# Stated goal
Everything from the first line of the data below through the line that contains "scene.unit_settings.scale_length = 0.01" should be written out exactly, please, and nothing more; the pictures stay out.

[Begin Dataset content]

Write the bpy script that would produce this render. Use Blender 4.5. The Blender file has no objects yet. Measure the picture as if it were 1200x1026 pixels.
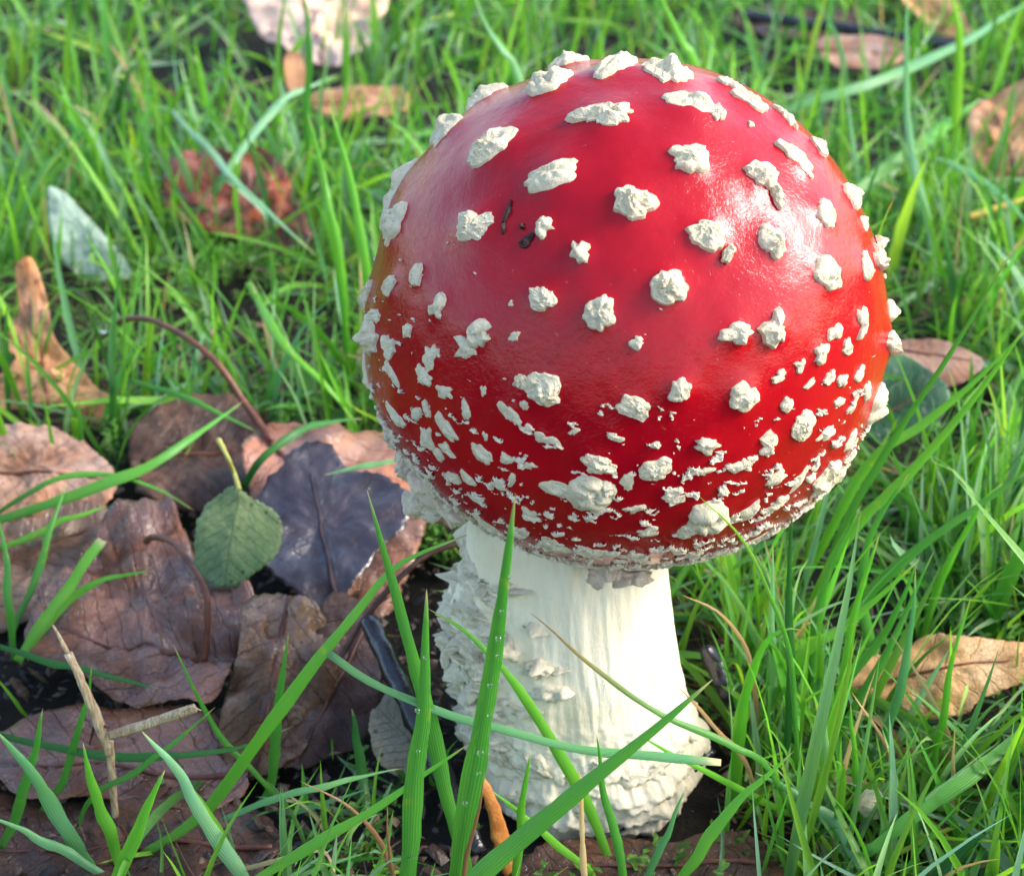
import bpy, math, random
import numpy as np
from mathutils import Vector, noise as mnoise

random.seed(7)
rng = np.random.default_rng(7)
scene = bpy.context.scene
scene.unit_settings.system = 'METRIC'
scene.unit_settings.scale_length = 0.01          # one unit is one centimetre

# ------------------------------------------------------------------ camera, sky, sun, exposure
CAM = np.array([-1.35, -20.7, 18.2])
PITCH = math.radians(29.0)
FPX = 1800.0                                     # focal length for a 1200 px wide frame
cd = bpy.data.cameras.new('camera')
cam = bpy.data.objects.new('camera', cd)
scene.collection.objects.link(cam)
cam.location = CAM
cam.rotation_euler = (math.pi/2 - PITCH, 0, 0)
cd.sensor_fit = 'HORIZONTAL'; cd.sensor_width = 36.0
cd.lens = 36.0*FPX/1200.0
cd.clip_start = 0.5; cd.clip_end = 5000
cd.dof.use_dof = True
cd.dof.focus_distance = 22.0
cd.dof.aperture_fstop = 0.36
scene.camera = cam

SUN_EL, SUN_AZ = math.radians(36), math.radians(90)     # azimuth clockwise from +Y
world = bpy.data.worlds.new('World'); scene.world = world
world.use_nodes = True
nt = world.node_tree; nt.nodes.clear()
sky = nt.nodes.new('ShaderNodeTexSky'); sky.sky_type = 'NISHITA'
sky.sun_disc = False; sky.sun_elevation = SUN_EL; sky.sun_rotation = SUN_AZ
sky.air_density = 1.0; sky.dust_density = 1.8; sky.ozone_density = 1.0
bg = nt.nodes.new('ShaderNodeBackground'); bg.inputs['Strength'].default_value = 0.15
wo = nt.nodes.new('ShaderNodeOutputWorld')
nt.links.new(sky.outputs[0], bg.inputs[0]); nt.links.new(bg.outputs[0], wo.inputs[0])

sl = bpy.data.lights.new('sun', 'SUN'); sl.energy = 1.5; sl.angle = math.radians(24)
sl.color = (1.0, 0.965, 0.91)
sun = bpy.data.objects.new('sun', sl); scene.collection.objects.link(sun)
sd = Vector((math.sin(SUN_AZ)*math.cos(SUN_EL), math.cos(SUN_AZ)*math.cos(SUN_EL), math.sin(SUN_EL)))
sun.rotation_euler = sd.to_track_quat('Z', 'Y').to_euler()

vs = scene.view_settings
vs.view_transform = 'Standard'; vs.look = 'None'; vs.gamma = 1.0; vs.exposure = 1.6
vs.use_curve_mapping = False
scene.render.engine = 'CYCLES'
cy = scene.cycles
cy.max_bounces = 4; cy.diffuse_bounces = 2; cy.glossy_bounces = 2; cy.transmission_bounces = 4; cy.transparent_max_bounces = 4
cy.caustics_reflective = False; cy.caustics_refractive = False

# ------------------------------------------------------------------ helpers
cp, sp = math.cos(PITCH), math.sin(PITCH)
def ray(px, py):
    u = (px-600)/FPX; v = -(py-513)/FPX
    return np.array([u, cp + v*sp, -sp + v*cp])
def at_z(px, py, z):
    d = ray(px, py); return CAM + d*((z-CAM[2])/d[2])
def at_y(px, py, y):
    d = ray(px, py); return CAM + d*((y-CAM[1])/d[1])
def at_plane(px, py, p0, n):
    d = ray(px, py); return CAM + d*(np.dot(p0-CAM, n)/np.dot(d, n))
def project(P):
    q = np.asarray(P)-CAM
    f = q[..., 1]*cp - q[..., 2]*sp; u = q[..., 1]*sp + q[..., 2]*cp
    return 600+q[..., 0]/f*FPX, 513-u/f*FPX, f
def unit(v):
    v = np.asarray(v, float); return v/np.linalg.norm(v)

_perm = np.random.default_rng(3).permutation(4096)
_val = np.random.default_rng(4).uniform(-1, 1, 4096)
def vnoise(p):
    p = np.asarray(p, float); i = np.floor(p).astype(np.int64); f = p-i
    f = f*f*f*(f*(f*6-15)+10)
    def h(dx, dy, dz):
        return _val[(_perm[(_perm[(_perm[(i[..., 0]+dx) & 4095]+i[..., 1]+dy) & 4095]+i[..., 2]+dz) & 4095])]
    x, y, z = f[..., 0], f[..., 1], f[..., 2]
    a = h(0,0,0)*(1-x)+h(1,0,0)*x; b = h(0,1,0)*(1-x)+h(1,1,0)*x
    c = h(0,0,1)*(1-x)+h(1,0,1)*x; d = h(0,1,1)*(1-x)+h(1,1,1)*x
    return (a*(1-y)+b*y)*(1-z) + (c*(1-y)+d*y)*z
def fbm(p, o=4, g=0.5):
    p = np.asarray(p, float); s = 0; a = 1.0
    for k in range(o):
        s = s + a*vnoise(p*(2.03**k)+17.3*k); a *= g
    return s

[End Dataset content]

# The result
Write the bpy script that would produce this render. Use Blender 4.5. The Blender file has no objects yet. Measure the picture as if it were 1200x1026 pixels.
import bpy, math, random
import numpy as np
from mathutils import Vector, noise as mnoise

random.seed(7)
rng = np.random.default_rng(7)
scene = bpy.context.scene
scene.unit_settings.system = 'METRIC'
scene.unit_settings.scale_length = 0.01          # one unit is one centimetre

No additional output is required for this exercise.